**Data excerpt:**
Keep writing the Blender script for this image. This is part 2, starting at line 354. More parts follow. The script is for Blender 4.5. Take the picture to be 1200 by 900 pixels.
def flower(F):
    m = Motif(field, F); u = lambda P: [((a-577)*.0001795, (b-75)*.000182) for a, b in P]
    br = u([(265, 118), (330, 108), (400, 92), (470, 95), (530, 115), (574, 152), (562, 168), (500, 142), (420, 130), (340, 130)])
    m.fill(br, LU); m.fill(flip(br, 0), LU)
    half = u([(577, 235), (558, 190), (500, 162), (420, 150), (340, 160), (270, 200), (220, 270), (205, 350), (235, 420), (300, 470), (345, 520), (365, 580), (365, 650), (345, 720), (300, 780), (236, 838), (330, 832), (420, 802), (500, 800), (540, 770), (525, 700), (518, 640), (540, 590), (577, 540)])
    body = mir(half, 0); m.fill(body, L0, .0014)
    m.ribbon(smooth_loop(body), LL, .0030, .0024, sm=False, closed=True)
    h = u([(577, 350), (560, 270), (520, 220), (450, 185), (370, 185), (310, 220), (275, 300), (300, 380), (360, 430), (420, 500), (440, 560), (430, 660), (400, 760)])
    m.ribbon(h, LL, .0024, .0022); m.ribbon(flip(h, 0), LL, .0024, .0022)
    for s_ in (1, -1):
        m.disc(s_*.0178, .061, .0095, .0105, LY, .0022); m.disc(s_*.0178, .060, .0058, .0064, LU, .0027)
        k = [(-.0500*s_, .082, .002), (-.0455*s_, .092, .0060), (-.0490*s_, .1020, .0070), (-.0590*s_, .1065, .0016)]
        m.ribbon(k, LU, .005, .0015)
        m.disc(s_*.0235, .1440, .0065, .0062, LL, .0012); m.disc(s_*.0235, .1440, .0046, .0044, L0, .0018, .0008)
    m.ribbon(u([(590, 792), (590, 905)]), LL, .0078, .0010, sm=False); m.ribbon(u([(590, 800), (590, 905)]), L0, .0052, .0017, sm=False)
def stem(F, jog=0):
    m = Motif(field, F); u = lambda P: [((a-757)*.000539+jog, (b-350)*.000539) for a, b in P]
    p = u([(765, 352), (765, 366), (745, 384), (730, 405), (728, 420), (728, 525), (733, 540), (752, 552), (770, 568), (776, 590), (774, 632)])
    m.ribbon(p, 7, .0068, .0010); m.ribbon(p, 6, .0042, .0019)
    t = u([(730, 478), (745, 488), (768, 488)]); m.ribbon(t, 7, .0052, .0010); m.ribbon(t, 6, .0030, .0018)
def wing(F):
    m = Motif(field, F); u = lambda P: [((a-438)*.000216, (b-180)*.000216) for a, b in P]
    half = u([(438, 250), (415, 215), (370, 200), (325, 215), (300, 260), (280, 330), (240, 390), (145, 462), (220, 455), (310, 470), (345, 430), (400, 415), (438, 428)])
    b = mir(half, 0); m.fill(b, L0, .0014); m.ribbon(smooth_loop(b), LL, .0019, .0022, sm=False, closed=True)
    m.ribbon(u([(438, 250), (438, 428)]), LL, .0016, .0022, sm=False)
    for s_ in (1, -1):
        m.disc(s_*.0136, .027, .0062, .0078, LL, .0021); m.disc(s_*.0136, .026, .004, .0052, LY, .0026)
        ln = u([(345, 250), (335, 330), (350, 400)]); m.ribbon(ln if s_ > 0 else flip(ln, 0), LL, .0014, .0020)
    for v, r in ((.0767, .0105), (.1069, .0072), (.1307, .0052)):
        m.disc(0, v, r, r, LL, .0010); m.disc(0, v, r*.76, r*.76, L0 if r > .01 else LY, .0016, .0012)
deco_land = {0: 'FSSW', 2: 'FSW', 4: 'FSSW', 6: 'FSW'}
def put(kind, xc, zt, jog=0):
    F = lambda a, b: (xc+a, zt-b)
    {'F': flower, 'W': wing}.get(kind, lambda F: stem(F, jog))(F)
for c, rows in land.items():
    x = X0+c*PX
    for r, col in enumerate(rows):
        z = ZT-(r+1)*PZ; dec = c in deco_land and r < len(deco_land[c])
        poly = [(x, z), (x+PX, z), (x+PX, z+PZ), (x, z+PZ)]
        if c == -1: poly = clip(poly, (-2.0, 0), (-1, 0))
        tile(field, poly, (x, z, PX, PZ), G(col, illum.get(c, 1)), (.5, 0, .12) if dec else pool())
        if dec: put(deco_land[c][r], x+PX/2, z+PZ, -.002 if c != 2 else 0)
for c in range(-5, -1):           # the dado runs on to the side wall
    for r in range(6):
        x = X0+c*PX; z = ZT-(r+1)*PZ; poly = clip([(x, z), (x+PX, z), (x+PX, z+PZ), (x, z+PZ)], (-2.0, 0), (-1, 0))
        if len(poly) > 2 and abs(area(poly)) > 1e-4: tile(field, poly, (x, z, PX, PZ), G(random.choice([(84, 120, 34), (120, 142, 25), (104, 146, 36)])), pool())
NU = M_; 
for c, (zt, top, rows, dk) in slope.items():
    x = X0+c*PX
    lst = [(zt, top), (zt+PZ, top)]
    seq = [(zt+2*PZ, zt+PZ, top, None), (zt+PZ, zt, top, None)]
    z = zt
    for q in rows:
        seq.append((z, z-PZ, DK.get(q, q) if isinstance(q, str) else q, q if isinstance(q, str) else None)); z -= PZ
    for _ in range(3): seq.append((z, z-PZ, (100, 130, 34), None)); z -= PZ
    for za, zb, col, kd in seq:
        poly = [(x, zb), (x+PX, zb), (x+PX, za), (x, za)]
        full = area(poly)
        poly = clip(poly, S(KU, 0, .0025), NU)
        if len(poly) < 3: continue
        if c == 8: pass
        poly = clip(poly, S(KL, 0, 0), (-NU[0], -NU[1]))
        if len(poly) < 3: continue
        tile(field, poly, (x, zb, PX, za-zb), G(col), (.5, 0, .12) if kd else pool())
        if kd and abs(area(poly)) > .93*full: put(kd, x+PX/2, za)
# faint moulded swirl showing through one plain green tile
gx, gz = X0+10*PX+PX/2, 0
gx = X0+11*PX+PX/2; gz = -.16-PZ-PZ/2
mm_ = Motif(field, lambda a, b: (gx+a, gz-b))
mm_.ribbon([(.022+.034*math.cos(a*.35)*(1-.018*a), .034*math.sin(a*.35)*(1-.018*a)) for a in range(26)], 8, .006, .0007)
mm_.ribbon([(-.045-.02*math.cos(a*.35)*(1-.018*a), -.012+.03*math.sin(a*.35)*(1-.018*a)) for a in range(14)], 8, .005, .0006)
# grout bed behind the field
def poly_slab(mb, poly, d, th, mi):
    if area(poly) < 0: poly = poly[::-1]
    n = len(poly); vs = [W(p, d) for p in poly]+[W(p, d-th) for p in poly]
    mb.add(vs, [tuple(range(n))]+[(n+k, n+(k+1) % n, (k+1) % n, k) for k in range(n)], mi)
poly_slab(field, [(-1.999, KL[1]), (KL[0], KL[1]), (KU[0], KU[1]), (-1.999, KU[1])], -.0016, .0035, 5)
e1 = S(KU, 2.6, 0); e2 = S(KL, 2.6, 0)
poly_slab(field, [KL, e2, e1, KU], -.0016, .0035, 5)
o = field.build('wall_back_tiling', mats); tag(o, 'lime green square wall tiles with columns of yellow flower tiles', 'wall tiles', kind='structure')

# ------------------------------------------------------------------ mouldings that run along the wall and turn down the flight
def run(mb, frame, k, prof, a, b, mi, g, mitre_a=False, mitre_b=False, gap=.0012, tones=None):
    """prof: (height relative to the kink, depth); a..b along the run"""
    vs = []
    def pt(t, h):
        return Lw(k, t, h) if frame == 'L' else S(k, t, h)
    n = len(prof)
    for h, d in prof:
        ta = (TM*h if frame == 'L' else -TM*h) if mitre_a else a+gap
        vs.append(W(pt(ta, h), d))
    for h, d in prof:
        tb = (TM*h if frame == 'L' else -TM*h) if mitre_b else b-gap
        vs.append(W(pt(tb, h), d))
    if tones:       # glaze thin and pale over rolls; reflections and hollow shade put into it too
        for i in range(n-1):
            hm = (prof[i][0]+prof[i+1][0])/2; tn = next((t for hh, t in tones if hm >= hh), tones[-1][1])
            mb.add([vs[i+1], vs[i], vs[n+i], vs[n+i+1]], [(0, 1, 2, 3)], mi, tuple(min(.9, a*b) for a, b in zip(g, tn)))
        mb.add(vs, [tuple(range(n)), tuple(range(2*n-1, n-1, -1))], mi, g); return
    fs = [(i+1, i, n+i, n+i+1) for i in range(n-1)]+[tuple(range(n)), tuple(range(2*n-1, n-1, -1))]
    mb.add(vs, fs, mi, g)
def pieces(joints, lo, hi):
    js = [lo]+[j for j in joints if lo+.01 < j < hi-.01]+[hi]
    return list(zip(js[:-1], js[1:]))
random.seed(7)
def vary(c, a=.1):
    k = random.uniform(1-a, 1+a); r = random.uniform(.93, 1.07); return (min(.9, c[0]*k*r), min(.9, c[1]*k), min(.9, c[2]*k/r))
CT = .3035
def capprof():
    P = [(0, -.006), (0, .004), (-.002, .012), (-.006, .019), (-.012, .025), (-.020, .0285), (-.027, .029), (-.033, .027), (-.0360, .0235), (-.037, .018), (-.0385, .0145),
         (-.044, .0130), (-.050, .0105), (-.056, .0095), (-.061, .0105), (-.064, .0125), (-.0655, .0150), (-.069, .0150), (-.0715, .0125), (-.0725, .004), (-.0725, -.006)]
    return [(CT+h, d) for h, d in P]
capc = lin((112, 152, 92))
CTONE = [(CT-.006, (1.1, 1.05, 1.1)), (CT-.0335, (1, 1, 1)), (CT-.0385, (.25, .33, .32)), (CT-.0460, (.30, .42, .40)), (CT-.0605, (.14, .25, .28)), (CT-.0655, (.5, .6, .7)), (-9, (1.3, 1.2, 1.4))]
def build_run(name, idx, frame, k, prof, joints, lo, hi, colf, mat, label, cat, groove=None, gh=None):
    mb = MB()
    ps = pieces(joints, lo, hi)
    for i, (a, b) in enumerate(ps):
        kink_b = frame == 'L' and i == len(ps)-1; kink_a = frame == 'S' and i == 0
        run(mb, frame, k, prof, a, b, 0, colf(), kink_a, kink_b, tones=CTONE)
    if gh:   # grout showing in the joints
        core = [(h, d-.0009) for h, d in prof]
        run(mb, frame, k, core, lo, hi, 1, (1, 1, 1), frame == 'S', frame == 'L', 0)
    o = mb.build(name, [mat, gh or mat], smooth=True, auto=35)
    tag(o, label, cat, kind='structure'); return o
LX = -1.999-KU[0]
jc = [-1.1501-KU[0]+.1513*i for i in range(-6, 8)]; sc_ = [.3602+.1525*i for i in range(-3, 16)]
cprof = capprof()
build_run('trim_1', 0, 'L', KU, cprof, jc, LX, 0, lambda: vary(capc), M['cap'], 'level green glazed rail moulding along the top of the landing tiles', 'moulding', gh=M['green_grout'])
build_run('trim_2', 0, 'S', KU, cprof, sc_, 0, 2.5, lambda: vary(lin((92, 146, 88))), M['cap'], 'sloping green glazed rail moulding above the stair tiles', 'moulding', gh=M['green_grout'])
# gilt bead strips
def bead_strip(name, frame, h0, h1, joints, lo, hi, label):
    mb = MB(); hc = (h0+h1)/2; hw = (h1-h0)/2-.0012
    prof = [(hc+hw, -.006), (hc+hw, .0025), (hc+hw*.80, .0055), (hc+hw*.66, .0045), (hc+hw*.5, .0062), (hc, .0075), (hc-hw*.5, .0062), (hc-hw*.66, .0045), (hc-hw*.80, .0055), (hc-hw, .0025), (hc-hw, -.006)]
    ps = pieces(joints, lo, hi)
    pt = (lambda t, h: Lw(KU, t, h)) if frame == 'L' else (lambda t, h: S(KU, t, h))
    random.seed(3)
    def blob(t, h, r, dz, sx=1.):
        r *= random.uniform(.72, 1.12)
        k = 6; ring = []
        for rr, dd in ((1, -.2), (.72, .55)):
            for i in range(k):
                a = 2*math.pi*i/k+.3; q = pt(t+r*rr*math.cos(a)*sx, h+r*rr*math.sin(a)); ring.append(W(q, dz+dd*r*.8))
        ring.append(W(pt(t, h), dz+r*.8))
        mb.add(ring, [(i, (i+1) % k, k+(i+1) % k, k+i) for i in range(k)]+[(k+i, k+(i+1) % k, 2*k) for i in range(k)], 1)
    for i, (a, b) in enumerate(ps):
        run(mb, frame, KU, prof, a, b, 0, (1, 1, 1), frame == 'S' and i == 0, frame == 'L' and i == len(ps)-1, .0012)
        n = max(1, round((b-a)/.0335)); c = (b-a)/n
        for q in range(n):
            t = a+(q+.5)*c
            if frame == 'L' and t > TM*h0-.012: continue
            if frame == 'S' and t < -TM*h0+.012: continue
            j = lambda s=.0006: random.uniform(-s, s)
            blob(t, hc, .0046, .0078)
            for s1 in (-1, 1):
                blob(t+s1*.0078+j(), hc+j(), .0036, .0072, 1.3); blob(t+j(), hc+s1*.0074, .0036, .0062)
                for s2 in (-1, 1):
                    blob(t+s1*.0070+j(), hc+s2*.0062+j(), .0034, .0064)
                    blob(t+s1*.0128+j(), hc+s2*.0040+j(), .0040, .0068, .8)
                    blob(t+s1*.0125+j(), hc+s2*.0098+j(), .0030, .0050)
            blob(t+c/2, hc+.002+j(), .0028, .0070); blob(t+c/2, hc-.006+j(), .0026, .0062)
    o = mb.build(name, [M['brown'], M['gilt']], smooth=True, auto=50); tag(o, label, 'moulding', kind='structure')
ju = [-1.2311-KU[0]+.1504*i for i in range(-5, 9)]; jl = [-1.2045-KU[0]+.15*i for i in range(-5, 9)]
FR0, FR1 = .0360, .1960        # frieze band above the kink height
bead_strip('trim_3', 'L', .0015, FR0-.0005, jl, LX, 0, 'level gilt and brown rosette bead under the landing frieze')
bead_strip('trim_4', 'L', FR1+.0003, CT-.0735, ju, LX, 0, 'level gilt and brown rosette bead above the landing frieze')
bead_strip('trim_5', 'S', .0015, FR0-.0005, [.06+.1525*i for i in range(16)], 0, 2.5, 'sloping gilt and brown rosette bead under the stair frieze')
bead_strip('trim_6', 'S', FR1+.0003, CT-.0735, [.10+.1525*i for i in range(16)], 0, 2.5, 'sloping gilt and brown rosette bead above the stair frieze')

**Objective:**
Pull out each line of the listing that holds the string "CTONE".

**Written reply:**
CTONE = [(CT-.006, (1.1, 1.05, 1.1)), (CT-.0335, (1, 1, 1)), (CT-.0385, (.25, .33, .32)), (CT-.0460, (.30, .42, .40)), (CT-.0605, (.14, .25, .28)), (CT-.0655, (.5, .6, .7)), (-9, (1.3, 1.2, 1.4))]
        run(mb, frame, k, prof, a, b, 0, colf(), kink_a, kink_b, tones=CTONE)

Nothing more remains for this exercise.